→ Data supplied
= = =

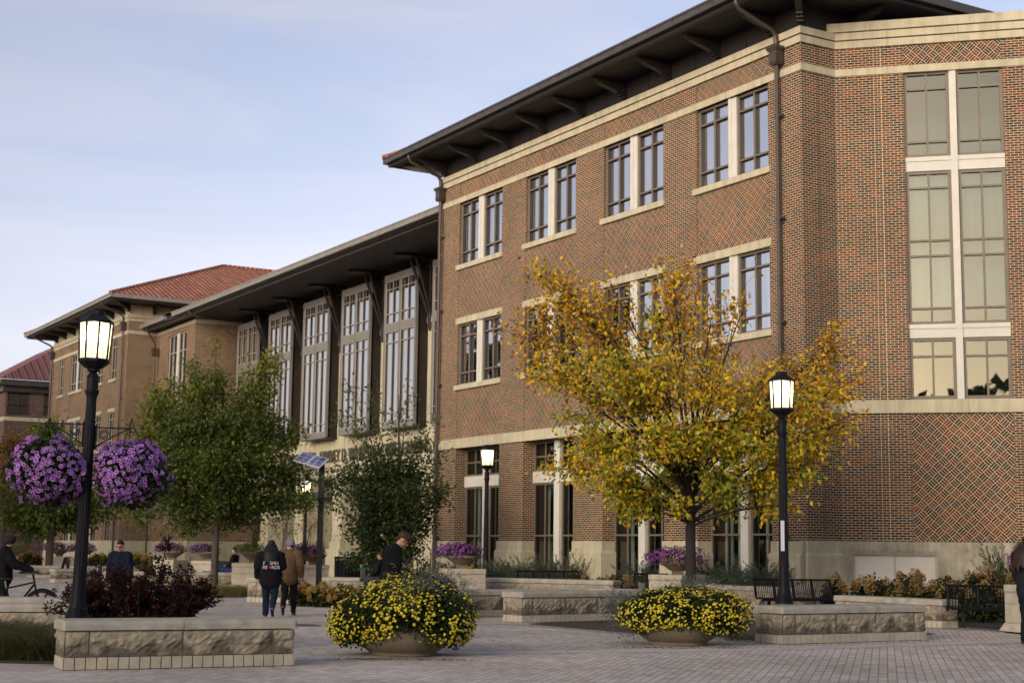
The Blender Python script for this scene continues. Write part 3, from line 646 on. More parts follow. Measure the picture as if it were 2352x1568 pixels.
# arcade recess behind the columns
slab('arcade_wall',STONE2,ML,MR,7.6,7.9,0,5.2)
mb=MB()
for k in range(6):
    t=26.0+4.97*k; mb.box(-t-3.9,-t-1.1,7.5,7.61,.1,4.6)
mb.build('arcade_door',DARKIN,BLD)
slab('arcade_ceiling',STONE,ML,MR,5.7,7.9,5.16,5.3)
for k in range(6):
    t=26.0+4.97*k; slab('arcade_pier',STONE,-t-.5,-t+.5,5.9,7.6,0,5.16)
slab('entrance_canopy',mat('canopy_steel',(.045,.055,.052),.6),ML+6,MR-.1,5.3,7.4,4.25,4.55)
# eave of link
GX0,GX1=SL,MR-.02
MB().box(GX0,-57.9,.72,.95,GZ-.25,GZ).box(-56.4,GX1,.72,.95,GZ-.25,GZ).build('gutter',GUTL,BLD)
MB().box(GX0,-57.9,.69,.72,GZ-.05,GZ+.01).box(-56.4,GX1,.69,.72,GZ-.05,GZ+.01).build('gutter_lip',GUTL,BLD)
MB().box(GX0,GX1,.96,1.1,GZ-.34,GZ+.02).build('fascia',DARKM,BLD)
MB().box(GX0,GX1,1.10,1.22,GZ-.42,GZ-.3).build('fascia',GUTT,BLD)
MB().quad((GX0,1.1,GZ-.33),(GX1,1.1,GZ-.33),(GX1,5.8,GZ-.33),(GX0,5.8,GZ-.33)).build('soffit',SOFF,BLD)
MB().quad((GX0,.72,GZ+.02),(GX1,.72,GZ+.02),(GX1,10,GZ+3.2),(GX0,10,GZ+3.2),uv=[(GX0,0),(GX1,0),(GX1,9.8),(GX0,9.8)]).build('roof',TILE,BLD)
for t in cols_t:
    mb=MB(); x=-t
    for dx in (-.30,.30): mb.tube([(x+dx*.35,4.80,11.7),(x+dx*.45,4.78,12.4),(x+dx,3.85,GZ-.42)],.07,8)
    mb.tube([(x,4.80,11.6),(x,4.80,GZ-.4)],.06,8)
    mb.build('strut',DARKM,BLD)
    MB().prism([(x-.10,2.9),(x+.10,2.9),(x+.42,3.5),(x+.42,4.6),(x+.1,5.0),(x-.1,5.0),(x-.42,4.6),(x-.42,3.5)],GZ-.46,GZ-.335).build('strut_pad',DARKM,BLD)
for xx in (-53.6,-22.2): MB().tube([(xx,.84,GZ-.24),(xx,.9,GZ-.4),(xx+.05,1.2,GZ-.55),(xx+.2,2.6,GZ-.6)],.06,8).build('upper_pipe',PIPE,BLD,smooth=True)
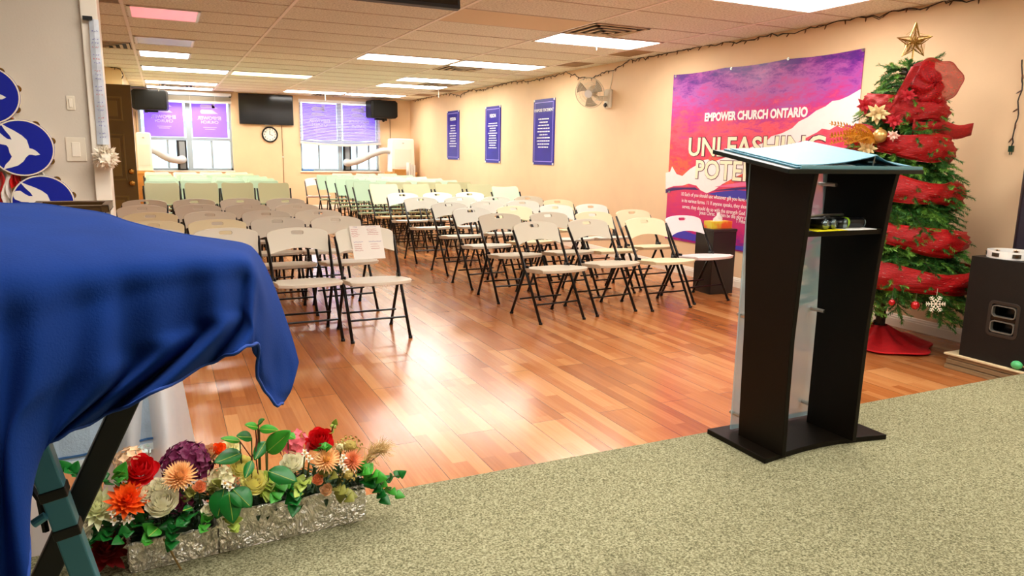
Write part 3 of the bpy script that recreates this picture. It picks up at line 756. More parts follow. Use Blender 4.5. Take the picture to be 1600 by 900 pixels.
# ================================================================== DOOR on the left, standing open
t = struct(thing('door_1', '', '', (-1.19, 10.0, 0)))
del t['label']; del t['category']
m_door = mat('door_brown', '#6a5826', .45, noise=.06, nscale=6); m_door2 = mat('door_brown_panel', '#7c6930', .45)
MB().box(0, 0, .01, .905, .045, 2.02).build('leaf', m_door, t, bevel=.003)
for x in (.1, .5):
    for z0, z1 in ((.22, .72), (.9, 1.45), (1.6, 1.88)):
        f = MB()
        for a in ((x, z0, x+.3, z0+.02), (x, z1-.02, x+.3, z1), (x, z0, x+.02, z1), (x+.28, z0, x+.3, z1)): f.box(a[0], -.008, a[1], a[2], .001, a[3])
        f.box(x+.05, -.006, z0+.05, x+.25, .001, z1-.05)
        f.build('door_panel', m_door2, t, bevel=.004)
for z, r in ((.87, .03), (1.01, .026)):
    MB().lathe([(.034, 0), (.034, .008), (.012, .012), (.012, .035), (r, .045), (r, .06), (r*.6, .07)], 16, Matrix.Translation((.845, 0, z)) @ Matrix.Rotation(PI/2, 4, 'X')).build('door_knob' if z < .9 else 'deadbolt', brass, t, smooth=True)

# ================================================================== CHAIRS
m_leg = mat('chair_leg', '#0b0c0d', .3, .4)
CC = {'beige': mat('chair_beige', '#e4e0d0', .5), 'white': mat('chair_white', '#dfe4d9', .5), 'cream': mat('chair_cream', '#f0e6c0', .5), 'grey': mat('chair_grey', '#d8d4c6', .5),
      'stone': mat('chair_stone', '#cfcab6', .5), 'mint': mat('chair_mint', '#bfe0c6', .5), 'sage': mat('chair_sage', '#c2c39a', .5), 'pale': mat('chair_pale', '#f6eef0', .5)}
TILT = math.atan2(.29, .77)
def back_pt(x, z):                      # a point of the backrest plane; local front is -y
    return (x, -.185+z*.6-.35*x*x, z)
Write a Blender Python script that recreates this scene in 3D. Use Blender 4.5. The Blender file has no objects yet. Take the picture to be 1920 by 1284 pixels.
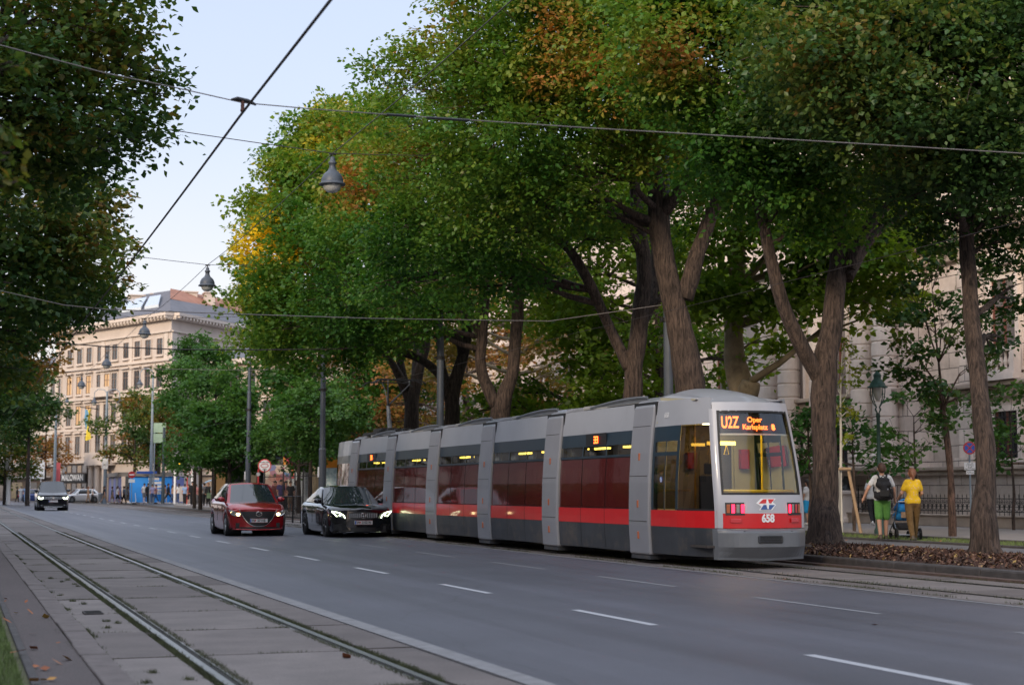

= = =

→ Short problem
Leave out the pictures and transcribe the entries above exactly.

→ Solved problem
The Blender Python script for this scene continues. Write part 3, from line 646 on. More parts follow. Measure the picture as if it were 2352x1568 pixels.
# arcade recess behind the columns
slab('arcade_wall',STONE2,ML,MR,7.6,7.9,0,5.2)
mb=MB()
for k in range(6):
    t=26.0+4.97*k; mb.box(-t-3.9,-t-1.1,7.5,7.61,.1,4.6)
mb.build('arcade_door',DARKIN,BLD)
slab('arcade_ceiling',STONE,ML,MR,5.7,7.9,5.16,5.3)
for k in range(6):
    t=26.0+4.97*k; slab('arcade_pier',STONE,-t-.5,-t+.5,5.9,7.6,0,5.16)
slab('entrance_canopy',mat('canopy_steel',(.045,.055,.052),.6),ML+6,MR-.1,5.3,7.4,4.25,4.55)
# eave of link
GX0,GX1=SL,MR-.02
MB().box(GX0,-57.9,.72,.95,GZ-.25,GZ).box(-56.4,GX1,.72,.95,GZ-.25,GZ).build('gutter',GUTL,BLD)
MB().box(GX0,-57.9,.69,.72,GZ-.05,GZ+.01).box(-56.4,GX1,.69,.72,GZ-.05,GZ+.01).build('gutter_lip',GUTL,BLD)
MB().box(GX0,GX1,.96,1.1,GZ-.34,GZ+.02).build('fascia',DARKM,BLD)
MB().box(GX0,GX1,1.10,1.22,GZ-.42,GZ-.3).build('fascia',GUTT,BLD)
MB().quad((GX0,1.1,GZ-.33),(GX1,1.1,GZ-.33),(GX1,5.8,GZ-.33),(GX0,5.8,GZ-.33)).build('soffit',SOFF,BLD)
MB().quad((GX0,.72,GZ+.02),(GX1,.72,GZ+.02),(GX1,10,GZ+3.2),(GX0,10,GZ+3.2),uv=[(GX0,0),(GX1,0),(GX1,9.8),(GX0,9.8)]).build('roof',TILE,BLD)
for t in cols_t:
    mb=MB(); x=-t
    for dx in (-.30,.30): mb.tube([(x+dx*.35,4.80,11.7),(x+dx*.45,4.78,12.4),(x+dx,3.85,GZ-.42)],.07,8)
    mb.tube([(x,4.80,11.6),(x,4.80,GZ-.4)],.06,8)
    mb.build('strut',DARKM,BLD)
    MB().prism([(x-.10,2.9),(x+.10,2.9),(x+.42,3.5),(x+.42,4.6),(x+.1,5.0),(x-.1,5.0),(x-.42,4.6),(x-.42,3.5)],GZ-.46,GZ-.335).build('strut_pad',DARKM,BLD)
for xx in (-53.6,-22.2): MB().tube([(xx,.84,GZ-.24),(xx,.9,GZ-.4),(xx+.05,1.2,GZ-.55),(xx+.2,2.6,GZ-.6)],.06,8).build('upper_pipe',PIPE,BLD,smooth=True)
Write part 3 of the bpy script that recreates this picture. It picks up at line 756. More parts follow. Use Blender 4.5. Take the picture to be 1600 by 900 pixels.
# ================================================================== DOOR on the left, standing open
t = struct(thing('door_1', '', '', (-1.19, 10.0, 0)))
del t['label']; del t['category']
m_door = mat('door_brown', '#6a5826', .45, noise=.06, nscale=6); m_door2 = mat('door_brown_panel', '#7c6930', .45)
MB().box(0, 0, .01, .905, .045, 2.02).build('leaf', m_door, t, bevel=.003)
for x in (.1, .5):
    for z0, z1 in ((.22, .72), (.9, 1.45), (1.6, 1.88)):
        f = MB()
        for a in ((x, z0, x+.3, z0+.02), (x, z1-.02, x+.3, z1), (x, z0, x+.02, z1), (x+.28, z0, x+.3, z1)): f.box(a[0], -.008, a[1], a[2], .001, a[3])
        f.box(x+.05, -.006, z0+.05, x+.25, .001, z1-.05)
        f.build('door_panel', m_door2, t, bevel=.004)
for z, r in ((.87, .03), (1.01, .026)):
    MB().lathe([(.034, 0), (.034, .008), (.012, .012), (.012, .035), (r, .045), (r, .06), (r*.6, .07)], 16, Matrix.Translation((.845, 0, z)) @ Matrix.Rotation(PI/2, 4, 'X')).build('door_knob' if z < .9 else 'deadbolt', brass, t, smooth=True)

# ================================================================== CHAIRS
m_leg = mat('chair_leg', '#0b0c0d', .3, .4)
CC = {'beige': mat('chair_beige', '#e4e0d0', .5), 'white': mat('chair_white', '#dfe4d9', .5), 'cream': mat('chair_cream', '#f0e6c0', .5), 'grey': mat('chair_grey', '#d8d4c6', .5),
      'stone': mat('chair_stone', '#cfcab6', .5), 'mint': mat('chair_mint', '#bfe0c6', .5), 'sage': mat('chair_sage', '#c2c39a', .5), 'pale': mat('chair_pale', '#f6eef0', .5)}
TILT = math.atan2(.29, .77)
def back_pt(x, z):                      # a point of the backrest plane; local front is -y
    return (x, -.185+z*.6-.35*x*x, z)
Write a Blender Python script that recreates this scene in 3D. Use Blender 4.5. The Blender file has no objects yet. Take the picture to be 1920 by 1284 pixels.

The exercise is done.